Gagfah, based in Luxembourg, had the lowest consensus rating with five buys, six holds and four sells. The 12-month consensus target price was 9.02 euros, compared with a closing price of 8.90 euros on Dec. 17.

“We can’t keep growing at 50 percent a year,” GSW Chief Executive Officer Thomas Zinnoecker said in a Dec. 4 interview. “For real estate shares, the growth isn’t limitless when they start trading at a premium to net asset value.”

Asset Values

Residential stocks rose partly because they were undervalued compared with their net asset value, or NAV, Zinnoecker said. GSW’s share-price gains will probably be weaker in 2013, he said.

GSW’s NAV, a measure of the value of a property company’s buildings, is 27.95 euros a share, compared with yesterday’s closing share price of 32.65 euros a share. Deutsche Wohnen’s NAV is 11.59 euros a share, according to the company’s third quarter earnings report. Its shares closed at 14.36 euros yesterday.

Papadakos said he expects share prices in the industry to gain 10 percent to 15 percent next year.

“The momentum will continue for a while, but then there’ll be a shift,” said Thomas Martin, an analyst at HSBC Trinkaus & Burkhardt AG (TUB) in Dusseldorf. He expects the shares to be little changed in 2013.

Acquisitions helped lift rental income and share prices this year, Martin said. TAG grew its number of apartments by 83 percent through purchases and Deutsche Wohnen expanded its holdings by almost 50 percent. Deal activity was fueled by sales of apartments by private-equity firms and other investors that had to pay debts racked up before the credit crisis.

Overpayment Risk

Fewer housing assets will be for sale next year, Jones Lang LaSalle Inc. (JLL:US) said yesterday. That’s going to make expansion more difficult for companies in the industry. As supply shrinks, there’s a risk that companies will overpay, said Papadakos.

“There is some optimism that as you grow the portfolio, you capture a lot of cost savings,” said Papadakos. “We fundamentally disagree with that notion; they’ve reached a critical size where further synergy savings are quite minimal.”

Improving operational profit is also becoming more complicated. Gains will be limited after the German parliament passed a law this month that allows state governments to cap rent increases in certain areas at 15 percent in three years, from the previous 20 percent. A growing number of politicians and advocacy groups are also proposing rent-stabilization measures.

“The rent topic is becoming increasingly politicized,” said Andre Adami, a residential analyst at BulwienGesa AG. Rents in Germany’s large cities are outpacing inflation for the first time in two decades, stoking concern among middle-class Germans that they won’t be able to afford their homes, he said.

Rent Index

Rents for existing leases can only be raised in line with an index compiled by a municipalities with help from local owner associations and tenant groups, said Commerzbank AG analyst Thomas Rothaeusler in Frankfurt.

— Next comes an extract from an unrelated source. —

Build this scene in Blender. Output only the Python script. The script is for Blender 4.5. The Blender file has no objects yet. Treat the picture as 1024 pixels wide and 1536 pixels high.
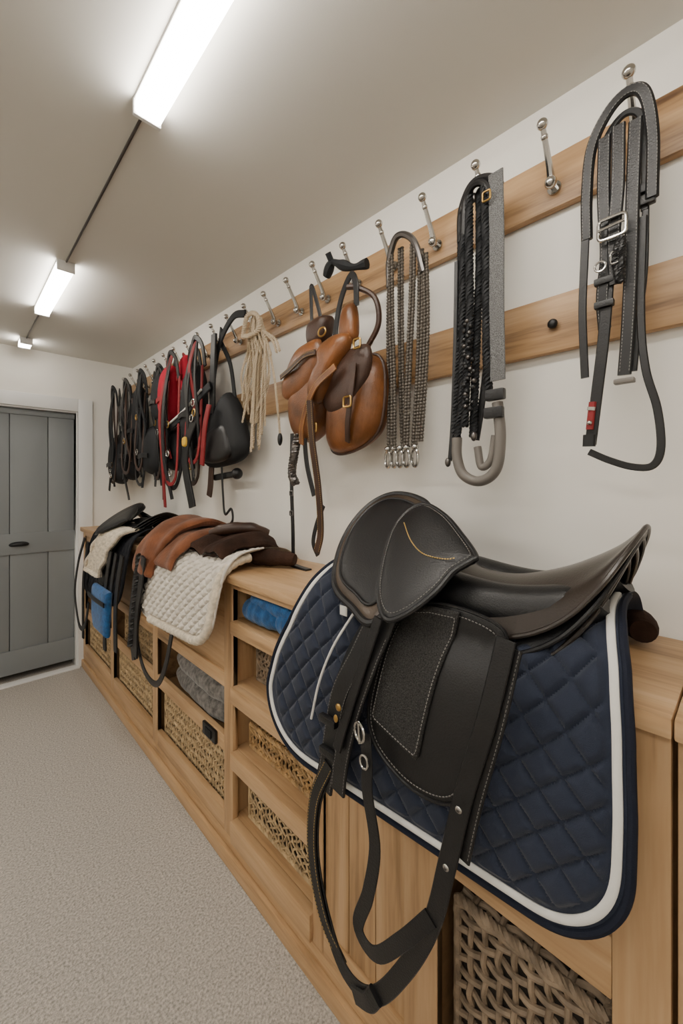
import bpy, bmesh, math, random
from mathutils import Vector, Matrix
V=Vector
random.seed(7)
sc=bpy.context.scene
# ------------------------------------------------------------------ materials
def newmat(name):
    m=bpy.data.materials.new(name); m.use_nodes=True
    nt=m.node_tree; b=nt.nodes['Principled BSDF']
    return m,nt,b
def M(name,col,rough=.5,metal=0.,bump=(0,0),var=(0,0),sheen=0,coat=0,detail=3,dist=.003,spec=.5):
    m,nt,b=newmat(name)
    b.inputs['Base Color'].default_value=(*col,1)
    b.inputs['Roughness'].default_value=rough
    b.inputs['Metallic'].default_value=metal
    b.inputs['Specular IOR Level'].default_value=spec
    if sheen: b.inputs['Sheen Weight'].default_value=sheen
    if coat: b.inputs['Coat Weight'].default_value=coat
    tc=nt.nodes.new('ShaderNodeTexCoord')
    if var[1]:
        n=nt.nodes.new('ShaderNodeTexNoise'); n.inputs['Scale'].default_value=var[0]; n.inputs['Detail'].default_value=detail
        r=nt.nodes.new('ShaderNodeValToRGB')
        a=var[1]
        r.color_ramp.elements[0].position=.3; r.color_ramp.elements[1].position=.7
        r.color_ramp.elements[0].color=(*[c*(1-a) for c in col],1)
        r.color_ramp.elements[1].color=(*[min(1,c*(1+a)) for c in col],1)
        nt.links.new(tc.outputs['Object'],n.inputs['Vector'])
        nt.links.new(n.outputs['Fac'],r.inputs['Fac'])
        nt.links.new(r.outputs['Color'],b.inputs['Base Color'])
    if bump[1]:
        n=nt.nodes.new('ShaderNodeTexNoise'); n.inputs['Scale'].default_value=bump[0]; n.inputs['Detail'].default_value=4
        bp=nt.nodes.new('ShaderNodeBump'); bp.inputs['Strength'].default_value=bump[1]; bp.inputs['Distance'].default_value=dist
        nt.links.new(tc.outputs['Object'],n.inputs['Vector'])
        nt.links.new(n.outputs['Fac'],bp.inputs['Height'])
        nt.links.new(bp.outputs['Normal'],b.inputs['Normal'])
    return m
def wood(name,axis,c0,c1,c2):
    m,nt,b=newmat(name)
    tc=nt.nodes.new('ShaderNodeTexCoord'); mp=nt.nodes.new('ShaderNodeMapping')
    s=[14,14,14]; s[axis]=.9
    mp.inputs['Scale'].default_value=s
    nt.links.new(tc.outputs['Object'],mp.inputs['Vector'])
    n=nt.nodes.new('ShaderNodeTexNoise'); n.inputs['Scale'].default_value=1.3; n.inputs['Detail'].default_value=6; n.inputs['Distortion'].default_value=.8
    nt.links.new(mp.outputs['Vector'],n.inputs['Vector'])
    n2=nt.nodes.new('ShaderNodeTexNoise'); n2.inputs['Scale'].default_value=9; n2.inputs['Detail'].default_value=4
    nt.links.new(mp.outputs['Vector'],n2.inputs['Vector'])
    mx=nt.nodes.new('ShaderNodeMath'); mx.operation='MULTIPLY_ADD'
    nt.links.new(n2.outputs['Fac'],mx.inputs[0]); mx.inputs[1].default_value=.35
    nt.links.new(n.outputs['Fac'],mx.inputs[2])
    r=nt.nodes.new('ShaderNodeValToRGB'); e=r.color_ramp.elements
    e[0].position=.42; e[0].color=(*c0,1); e[1].position=.9; e[1].color=(*c2,1)
    k=e.new(.62); k.color=(*c1,1)
    nt.links.new(mx.outputs[0],r.inputs['Fac']); nt.links.new(r.outputs['Color'],b.inputs['Base Color'])
    b.inputs['Roughness'].default_value=.45
    bp=nt.nodes.new('ShaderNodeBump'); bp.inputs['Strength'].default_value=.12; bp.inputs['Distance'].default_value=.002
    nt.links.new(mx.outputs[0],bp.inputs['Height']); nt.links.new(bp.outputs['Normal'],b.inputs['Normal'])
    return m
oak=((.27,.155,.068),(.485,.30,.148),(.60,.40,.225))
WY=wood('oak_along_y',1,*oak); WZ=wood('oak_along_z',2,*oak); WX=wood('oak_along_x',0,*oak)
rail_c=((.10,.048,.02),(.38,.22,.10),(.53,.34,.175))
WR=wood('oak_rail',1,*rail_c)
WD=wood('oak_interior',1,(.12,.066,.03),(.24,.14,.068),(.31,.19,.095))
WALL=M('wall_paint',(.85,.825,.77),.85,bump=(60,.05),var=(1.5,.02))
CEIL=M('ceiling_paint',(.70,.68,.63),.9,bump=(40,.03))
TRIM=M('white_trim_paint',(.82,.82,.81),.45)
DOOR=M('grey_door_paint',(.22,.235,.245),.5,bump=(30,.05))
CARPET=M('carpet',(.48,.445,.40),.98,bump=(420,1.),var=(150,.42),detail=6)
BLK=M('black_leather',(.006,.006,.007),.38,bump=(320,.25),spec=.45)
BLK2=M('black_nylon',(.008,.009,.011),.65,bump=(500,.3),spec=.35)
SEAT=M('seat_leather',(.024,.018,.014),.28,bump=(260,.15),var=(4,.35),spec=.55)
RIM=M('lit_rim_leather',(.055,.038,.025),.34,bump=(260,.2),var=(6,.4))  # browner tone puts the lit highlight of the pommel rim into the colour
GREYS=M('grained_grip_leather',(.028,.027,.026),.8,bump=(300,1.0),var=(420,.8),spec=.35)
BROWN=M('brown_leather',(.155,.055,.015),.32,bump=(180,.35),var=(9,.6))
BROWND=M('dark_brown_leather',(.040,.017,.009),.42,bump=(180,.3),var=(9,.4))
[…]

Companies like Deutsche Wohnen, Gagfah and GSW must charge below-market rent in most of their apartments and on average can only raise rents by about 2.5 percent a year, said Papadakos.

The outlook for German residential stocks is still favorable, Commerzbank’s Rothaeusler said. Germany will be viewed as a haven as Europe’s sovereign-debt crisis continues and European interest rates, which are near record lows, will probably stay low enough to make it difficult for investors to earn attractive yields in other assets, he said.

‘Not Cheap’

“The stocks are not cheap, but the fundamentals are supportive,” said Vicky Watson, an investment director at Scottish Widows Plc, which started buying German residential stocks in 2010. “They may still do better than average, which is what we’re all looking for.”

Still, initial public offerings planned in 2013 from two of Germany’s largest residential landlords will weigh on stock prices across the industry, according to Martin.

Deutsche Annington Immobilien AG, Germany’s largest apartment owner, plans an IPO next year. Annington, owned by Guy Hands’ Terra Firma Capital Partners Ltd., has 186,000 homes valued at about 8.4 billion euros. LEG NRW GmbH, with 90,000 apartments valued at 4.7 billion euros, is also planning an IPO next year. LEG is held by Goldman Sachs Group Inc. (GS:US)’s Whitehall Street Real Estate Funds.